TEMPO Interaktif, Jakarta - Rencana Perusahaan Daerah Air Minum (PDAM) Jakarta Raya menggugat satu mitranya, PT PAM Lyonnaise Jaya (Palyja), mendapat dukungan. Institut hijau Indonesia, lembaga penggiat lingkungan, setuju PDAM Jaya berhenti menjadi sapi perahan. “Harus segera dilaksanakan biar masyarakat tahu,” kata Direktur Institut itu, Selamet Daroyni, Jumat, 9 September 2011.
Menurut Selamet, tata kelola pendistribusian air bersih kepada masyarakat di Jakarta masih menyisakan masalah besar. Mulai dari pelayanannya yang mengecewakan, harganya yang terus naik, hingga masalah pengelolaan sumber air itu sendiri yang belum menunjukkan kinerja memuaskan.
Baca Juga:
Ia memang berharap Pemerintah Provinsi DKI Jakarta berani segera melakukan pembaruan kontrak kerja sama. “Kalau memang merugikan kenapa mesti dipertahankan, jangan terus-menerus mengeluh,” katanya.
Sebelumnya, mitra Pemerintah DKI yang lain, Aetra, sudah setuju renegosiasi kontrak yang sifatnya mencari keseimbangan baru. Keduanya di antaranya siap untuk tidak menaikkan tarif sampai kontrak berakhir pada 2016.
Namun Palyja hingga kini masih enggan untuk melakukan proses renegosiasi rebalancing kontrak hingga PDAM Jaya berencana mengajukan gugatan pada Rabu lalu. Perusahaan air pelat merah ini tengah menyiapkan poin-poin gugatan.

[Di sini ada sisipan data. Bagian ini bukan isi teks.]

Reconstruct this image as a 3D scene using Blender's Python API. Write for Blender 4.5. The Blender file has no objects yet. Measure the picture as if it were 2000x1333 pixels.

PDAM Jaya menilai perjanjian kontrak yang lama tidak adil. Akibat perjanjian itu, PDAM memiliki utang sekitar Rp 153 miliar atas imbalan air yang dialirkan ke pelanggan. Jika perjanjian ini diteruskan hingga 2022, jumlah utang PDAM bisa membengkak menjadi Rp 18,2 triliun.